Friends Lisa Morrison, left, Audrea Perez, center, and Grace Taitano were shopping at Ala Moana Center Thursday while visiting from Guam. Lisa is about half done with Christmas shopping, while Audrea said she is 75 percent done. As for Grace? "No comment," she said. "This is for me."

Short shopping
season starts
early this year

Retailers say the early discounts
do not show worries about slow
customer holiday spending

By Russ Lynch

Hawaii stores are into their holiday season early this year, with discounts abounding and shopping picking up. But the jump start is a result of planning rather than worries about a struggling economy, retailers say.

"With Thanksgiving falling as late as it does, it shortens the number of days between Thanksgiving and Christmas," said Gill Berger, general manager of the Sears store at Ala Moana Center. Sears did kick off its holiday season early but as a planned market strategy, Berger said.

The traditional holiday shopping season starts the day after Thanksgiving. Last year that was Nov. 23. From Thanksgiving Day through Christmas Eve there were 32 shopping days.

This year, Thanksgiving is Nov. 28. It is followed by only 25 holiday shopping days, Berger said. Retailers wanting to get good November figures have had to start their seasonal promotions early, he said.

Shoppers might well think stores offering discounts and special merchandise now are acting out of fear that the season won't be good, but the strategy was planned weeks or months ahead, Berger said.

Sears and other retailers are seeing business pick up early and there is a lot of discounting in the Hawaii market. Macy's, for example, has been running advertisements offering 40 percent or 50 percent discounts on some merchandise.

Macy's officials were not available for comment and the company has been regularly discounting since taking over Liberty House stores a year ago, so it is hard to say how much of the latest push is purely seasonal.

"I think people are looking for bargains, looking for values as much as possible," said retailing consultant Stephany Sofos, of SL Sofos Co. "On the mainland everybody is concerned about going to war. Consumer spending is up but they are worried.

"In Hawaii we've had kind of a low year retailwise because of the after-effects of 9/11," she said. "Many (isle retailers) are still looking to get 40 percent of their business during the season. They are trying to get their position and if they end up having to do a lot of discounting they will."

That hasn't happened yet at the KB Toys stores in the islands, said Wayne Simmons, district sales manager for Hawaii and Guam.

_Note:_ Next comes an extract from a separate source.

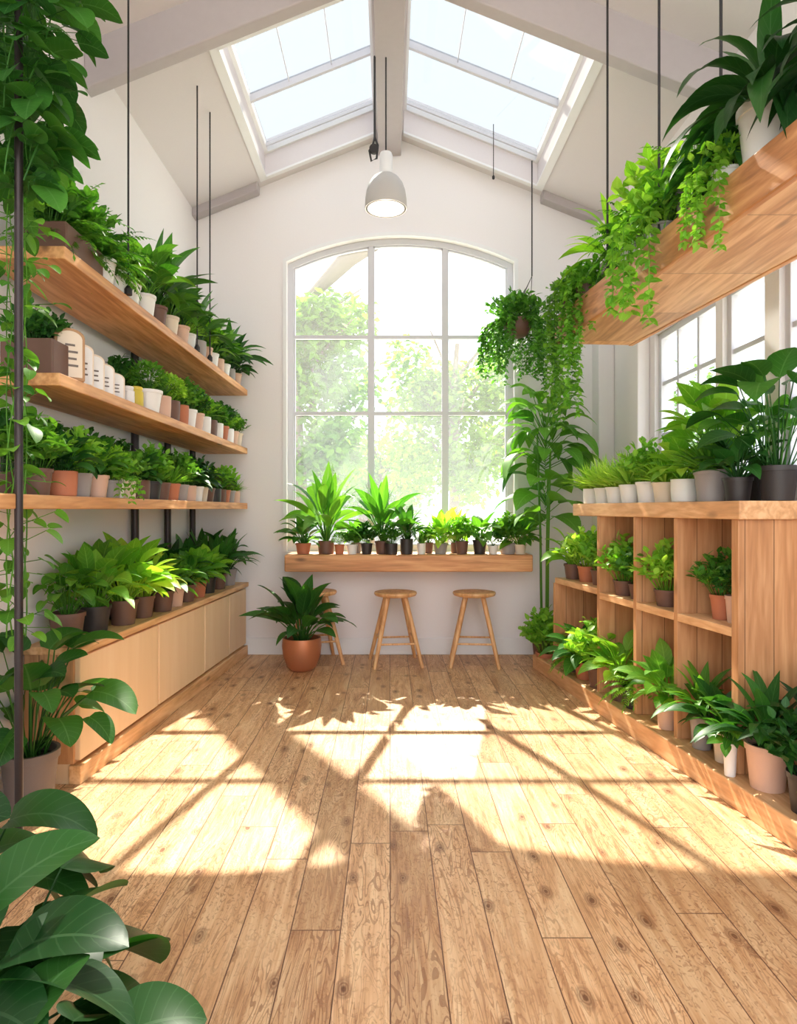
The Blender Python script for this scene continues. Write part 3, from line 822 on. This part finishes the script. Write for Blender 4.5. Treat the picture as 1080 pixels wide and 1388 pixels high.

"We've found a lot of people are shopping earlier. I've seen a lot of the department stores starting discounts but we haven't," Simmons said. "We're on track with what we planned."

Walter Watanabe, store manager at Shirokiya in Ala Moana Center, said that apart from the shorter shopping season, this year appears normal so far.

"There's basically two groups. There's the people who shop early and then there's the last-minute shoppers," he said.

But Watanabe does expect the holiday season shopping to be "much more intense" this year because of the shorter season. "As long as nothing happens in the world (such as a war) it should be an OK Christmas," Watanabe said.

At Barnes & Noble Booksellers in the Kahala Mall, store manager James Tamayose said he hasn't seen any pickup in business but hasn't expected any.

"We don't see much until just before Christmas," he said, because people don't buy books until the last minute.

The Christmas shopping season has been moving up a bit earlier for the past couple of years, said Dwight Yoshimura, Hawaii general manager of General Growth Properties Inc., owner of the Ala Moana Center and the Ward centers.

"It's not anything new," Yoshimura said.